I was quite a bit faster than you at 5k when I tackled the marathon, and I limped home in 2:46.
Whether your 10k training will transfer depends on what your 10k training looks like. You need a lot of mileage and you need lots of miles at marathon pace. Build up your mileage and your long run first, while making your workouts mostly progressions to LT, long hill climbs (on the treadmill), and a few very fast fartleks with adequate recovery so you don't accumulate too much oxygen debt. Then transition towards making your hardest workouts all MP runs. Work MP into your long runs, and also add medium MP runs during the week. Touch on your faster paced stuff just enough to avoid total loss of speed.

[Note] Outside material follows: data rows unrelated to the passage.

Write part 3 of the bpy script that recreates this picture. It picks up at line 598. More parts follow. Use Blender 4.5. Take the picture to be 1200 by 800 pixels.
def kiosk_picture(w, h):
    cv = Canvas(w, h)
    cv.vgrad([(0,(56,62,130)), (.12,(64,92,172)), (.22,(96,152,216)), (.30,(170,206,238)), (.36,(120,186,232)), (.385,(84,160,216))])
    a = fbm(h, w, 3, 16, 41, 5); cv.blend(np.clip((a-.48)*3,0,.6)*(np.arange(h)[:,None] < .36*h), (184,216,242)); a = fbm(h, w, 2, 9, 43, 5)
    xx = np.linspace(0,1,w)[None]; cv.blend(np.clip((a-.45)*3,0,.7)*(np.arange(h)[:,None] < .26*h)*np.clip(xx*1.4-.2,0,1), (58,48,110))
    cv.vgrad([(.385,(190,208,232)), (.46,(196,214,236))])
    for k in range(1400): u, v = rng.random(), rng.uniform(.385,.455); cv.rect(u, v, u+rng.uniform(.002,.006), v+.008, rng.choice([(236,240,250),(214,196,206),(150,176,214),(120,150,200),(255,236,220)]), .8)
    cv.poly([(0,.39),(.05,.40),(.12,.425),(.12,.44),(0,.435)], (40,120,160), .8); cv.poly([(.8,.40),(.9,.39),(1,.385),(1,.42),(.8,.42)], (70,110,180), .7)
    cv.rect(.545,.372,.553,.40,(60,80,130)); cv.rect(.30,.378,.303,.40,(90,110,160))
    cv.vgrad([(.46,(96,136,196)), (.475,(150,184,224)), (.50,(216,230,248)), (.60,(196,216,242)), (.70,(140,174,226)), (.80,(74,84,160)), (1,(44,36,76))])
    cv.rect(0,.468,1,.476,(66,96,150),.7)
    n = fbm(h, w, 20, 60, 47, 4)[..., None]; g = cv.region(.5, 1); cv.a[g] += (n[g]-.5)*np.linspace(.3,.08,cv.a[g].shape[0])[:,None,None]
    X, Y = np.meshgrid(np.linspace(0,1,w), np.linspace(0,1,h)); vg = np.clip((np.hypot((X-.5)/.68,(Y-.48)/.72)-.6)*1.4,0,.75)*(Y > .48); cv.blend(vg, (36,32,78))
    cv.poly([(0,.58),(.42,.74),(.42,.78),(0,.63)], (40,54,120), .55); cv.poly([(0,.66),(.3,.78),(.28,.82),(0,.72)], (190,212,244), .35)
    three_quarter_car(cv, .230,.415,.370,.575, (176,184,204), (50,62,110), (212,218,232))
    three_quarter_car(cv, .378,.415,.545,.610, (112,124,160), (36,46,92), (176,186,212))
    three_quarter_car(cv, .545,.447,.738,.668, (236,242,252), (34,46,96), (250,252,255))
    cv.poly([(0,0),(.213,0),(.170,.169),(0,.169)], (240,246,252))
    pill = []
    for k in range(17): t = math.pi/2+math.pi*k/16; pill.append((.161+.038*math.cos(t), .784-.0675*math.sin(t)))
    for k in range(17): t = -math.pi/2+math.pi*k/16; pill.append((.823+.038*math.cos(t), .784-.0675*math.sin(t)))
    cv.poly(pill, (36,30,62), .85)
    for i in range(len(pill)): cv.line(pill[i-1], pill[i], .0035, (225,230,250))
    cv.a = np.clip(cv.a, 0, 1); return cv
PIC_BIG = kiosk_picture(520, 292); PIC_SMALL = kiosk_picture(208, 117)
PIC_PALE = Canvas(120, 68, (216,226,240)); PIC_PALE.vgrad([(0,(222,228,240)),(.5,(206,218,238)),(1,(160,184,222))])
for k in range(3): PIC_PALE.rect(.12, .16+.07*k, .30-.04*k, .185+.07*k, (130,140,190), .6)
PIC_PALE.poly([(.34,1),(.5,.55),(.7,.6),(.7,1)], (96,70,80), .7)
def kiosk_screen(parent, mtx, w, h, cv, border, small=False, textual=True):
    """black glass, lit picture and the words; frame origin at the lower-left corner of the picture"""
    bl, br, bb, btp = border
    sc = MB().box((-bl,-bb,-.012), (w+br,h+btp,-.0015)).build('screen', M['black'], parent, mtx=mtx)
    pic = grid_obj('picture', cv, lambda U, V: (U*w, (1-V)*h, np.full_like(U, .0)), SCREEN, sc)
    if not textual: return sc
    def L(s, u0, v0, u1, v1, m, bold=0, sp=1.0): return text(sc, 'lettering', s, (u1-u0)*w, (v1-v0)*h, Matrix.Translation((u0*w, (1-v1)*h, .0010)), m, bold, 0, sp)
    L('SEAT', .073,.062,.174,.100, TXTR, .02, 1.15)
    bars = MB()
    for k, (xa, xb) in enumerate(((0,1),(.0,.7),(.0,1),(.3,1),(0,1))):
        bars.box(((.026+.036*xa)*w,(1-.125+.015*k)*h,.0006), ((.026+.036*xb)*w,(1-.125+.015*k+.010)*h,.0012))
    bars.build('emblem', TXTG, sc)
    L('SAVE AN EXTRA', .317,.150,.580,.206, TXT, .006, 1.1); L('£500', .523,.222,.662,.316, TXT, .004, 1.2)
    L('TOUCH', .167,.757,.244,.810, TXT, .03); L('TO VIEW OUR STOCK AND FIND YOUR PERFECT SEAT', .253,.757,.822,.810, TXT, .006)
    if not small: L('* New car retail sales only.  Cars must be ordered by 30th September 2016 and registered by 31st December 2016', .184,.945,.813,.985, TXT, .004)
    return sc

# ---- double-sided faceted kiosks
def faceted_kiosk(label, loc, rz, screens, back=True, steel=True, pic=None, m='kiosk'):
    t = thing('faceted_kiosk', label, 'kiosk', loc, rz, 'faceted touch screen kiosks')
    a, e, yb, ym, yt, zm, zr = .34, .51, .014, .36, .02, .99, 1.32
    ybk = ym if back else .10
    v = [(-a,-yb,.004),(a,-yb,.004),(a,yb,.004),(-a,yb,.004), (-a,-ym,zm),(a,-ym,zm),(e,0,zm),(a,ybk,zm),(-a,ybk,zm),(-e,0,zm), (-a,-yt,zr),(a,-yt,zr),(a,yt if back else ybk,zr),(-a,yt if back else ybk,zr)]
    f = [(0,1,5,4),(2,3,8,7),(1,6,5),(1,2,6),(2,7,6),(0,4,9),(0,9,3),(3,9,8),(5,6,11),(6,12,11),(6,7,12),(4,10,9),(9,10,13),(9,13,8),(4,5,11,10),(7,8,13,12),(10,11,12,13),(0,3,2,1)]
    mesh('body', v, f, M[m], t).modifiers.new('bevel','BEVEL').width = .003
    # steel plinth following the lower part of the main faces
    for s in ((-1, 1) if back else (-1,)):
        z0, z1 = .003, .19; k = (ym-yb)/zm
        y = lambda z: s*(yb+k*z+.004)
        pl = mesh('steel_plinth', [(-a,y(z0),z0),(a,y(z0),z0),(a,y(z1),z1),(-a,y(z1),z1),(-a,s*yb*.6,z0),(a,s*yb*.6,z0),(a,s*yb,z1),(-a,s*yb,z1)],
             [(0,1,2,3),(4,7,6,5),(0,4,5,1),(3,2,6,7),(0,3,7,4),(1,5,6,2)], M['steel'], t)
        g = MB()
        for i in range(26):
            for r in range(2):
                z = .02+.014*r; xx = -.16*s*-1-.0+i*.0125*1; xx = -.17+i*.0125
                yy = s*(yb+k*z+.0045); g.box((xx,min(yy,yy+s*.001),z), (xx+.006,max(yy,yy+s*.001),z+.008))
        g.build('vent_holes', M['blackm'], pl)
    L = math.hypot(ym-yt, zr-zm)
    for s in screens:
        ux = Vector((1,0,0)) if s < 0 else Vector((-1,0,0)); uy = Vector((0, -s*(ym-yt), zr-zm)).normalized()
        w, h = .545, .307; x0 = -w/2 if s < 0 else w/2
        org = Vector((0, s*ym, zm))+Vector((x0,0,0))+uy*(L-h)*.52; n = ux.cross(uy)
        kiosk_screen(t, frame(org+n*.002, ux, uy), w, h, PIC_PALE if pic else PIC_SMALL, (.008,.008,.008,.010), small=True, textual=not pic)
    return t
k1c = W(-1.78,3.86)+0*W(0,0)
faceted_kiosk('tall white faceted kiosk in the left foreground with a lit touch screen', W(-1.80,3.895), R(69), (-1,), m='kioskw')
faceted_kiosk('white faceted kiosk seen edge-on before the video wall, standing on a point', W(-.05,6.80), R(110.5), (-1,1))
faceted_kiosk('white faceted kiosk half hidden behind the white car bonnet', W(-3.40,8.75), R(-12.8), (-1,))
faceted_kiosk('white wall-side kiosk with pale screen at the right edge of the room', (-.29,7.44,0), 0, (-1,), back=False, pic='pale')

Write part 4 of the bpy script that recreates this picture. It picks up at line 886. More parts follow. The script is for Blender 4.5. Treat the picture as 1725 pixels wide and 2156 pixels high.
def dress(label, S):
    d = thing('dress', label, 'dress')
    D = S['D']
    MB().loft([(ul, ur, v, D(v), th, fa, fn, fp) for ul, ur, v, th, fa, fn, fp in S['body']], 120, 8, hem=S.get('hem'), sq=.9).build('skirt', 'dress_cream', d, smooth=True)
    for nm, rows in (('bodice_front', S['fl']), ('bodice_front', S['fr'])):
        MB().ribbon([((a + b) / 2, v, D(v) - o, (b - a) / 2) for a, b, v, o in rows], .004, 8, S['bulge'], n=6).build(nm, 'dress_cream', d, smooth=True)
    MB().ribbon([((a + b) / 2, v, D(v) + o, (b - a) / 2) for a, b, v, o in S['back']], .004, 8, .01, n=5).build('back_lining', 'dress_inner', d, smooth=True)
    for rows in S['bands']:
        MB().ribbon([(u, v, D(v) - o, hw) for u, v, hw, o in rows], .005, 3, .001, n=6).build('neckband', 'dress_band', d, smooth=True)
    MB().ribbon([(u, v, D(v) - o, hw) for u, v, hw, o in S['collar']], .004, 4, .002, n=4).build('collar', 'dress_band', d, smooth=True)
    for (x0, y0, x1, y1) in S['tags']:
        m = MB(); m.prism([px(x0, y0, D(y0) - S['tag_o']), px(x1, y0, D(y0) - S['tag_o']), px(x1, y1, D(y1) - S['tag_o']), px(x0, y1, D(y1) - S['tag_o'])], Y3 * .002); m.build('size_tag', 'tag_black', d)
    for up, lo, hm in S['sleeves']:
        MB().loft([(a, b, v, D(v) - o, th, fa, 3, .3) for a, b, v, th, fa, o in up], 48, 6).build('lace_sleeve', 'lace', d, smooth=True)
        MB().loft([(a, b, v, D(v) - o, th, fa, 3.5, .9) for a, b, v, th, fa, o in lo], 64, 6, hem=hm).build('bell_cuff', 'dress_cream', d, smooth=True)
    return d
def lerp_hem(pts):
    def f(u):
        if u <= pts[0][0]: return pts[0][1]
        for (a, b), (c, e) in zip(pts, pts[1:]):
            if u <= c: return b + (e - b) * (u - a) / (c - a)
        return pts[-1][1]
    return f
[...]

Recover less than you would when training for track. You need to ride the edge of overtraining a bit. Feel like a walking zombie for a few weeks before backing off, then do it again.
One trick for fall marathon training: Because heat accumulation can be a problem, consider doing MP repeats. Try 4x3 miles at MP with a few minutes in the shade pouring water over yourself in between reps. This allows you to get in the total volume you need without crashing because you can't shed all the extra heat (which you likely won't have to worry about in the fall when your race rolls around).
I'd aim for 2:40 first time out. Good luck and have fun. The marathon is a great equalizer.There are a million guys who ran 15:10 in college and never ran faster than 2:38 for the big one. But if you put in the work over a couple of years, you can be comparatively much, much more competitive than you ever were on the track.